US Exit to Serve Iraq’s Stability: Iran’s Shamkhani

Secretary of Iran’s Supreme National Security Council Ali Shamkhani denounced the US as the root cause of insecurity in the region, saying that the withdrawal of American forces from Iraq would be in the interest of stability in the Arab country.

In a meeting with Iraq’s national security adviser Qasim Mohammad Jalal al-Araji, held in Tehran on Monday, Shamkhani slammed the US as the root cause of insecurity and organized terrorism in the region.

Stressing the need for the implementation of Iraq’s parliamentary bill on the expulsion of US forces from the Arab country, Shamkhani said the withdrawal of Americans will strengthen stability in Iraq.

He also noted that one of the main priorities in security cooperation between Iran and Iraq is the efforts to prosecute and punish those who ordered and perpetrated the US assassination of top commanders Lt.

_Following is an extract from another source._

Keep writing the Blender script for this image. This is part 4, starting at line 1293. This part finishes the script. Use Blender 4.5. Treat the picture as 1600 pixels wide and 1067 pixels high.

General Qassem Soleimani and Abu Mahdi al-Muhandis in Baghdad in January 2020.

The government of Iraq is expected to take more serious action on the terrorist crime considering that it was hosting the senior Iranian general, he added.

Shamkhani further expressed concern about the resurgence of Daesh-affiliated elements in Iraq, saying there is authentic evidence that the US is supporting Daesh terrorists and deploying them to various regions of Iraq with the purpose of fomenting insecurity and securing its continued presence there.

For his part, the Iraqi adviser hailed Iran’s strategic role in ensuring regional stability and security and in fighting against terrorism, calling for closer cooperation with Tehran in various fields.

Araji also affirmed that the US is in contact with the Daesh terrorist group in Iraq, saying that dividing terrorists into good and bad groups and employing double standards in the war on terrorism would only strengthen the criminal role of terrorist currents.

The Iraqi national security adviser has visited Iran at the invitation of Shamkhani for talks on bilateral, regional and international issues.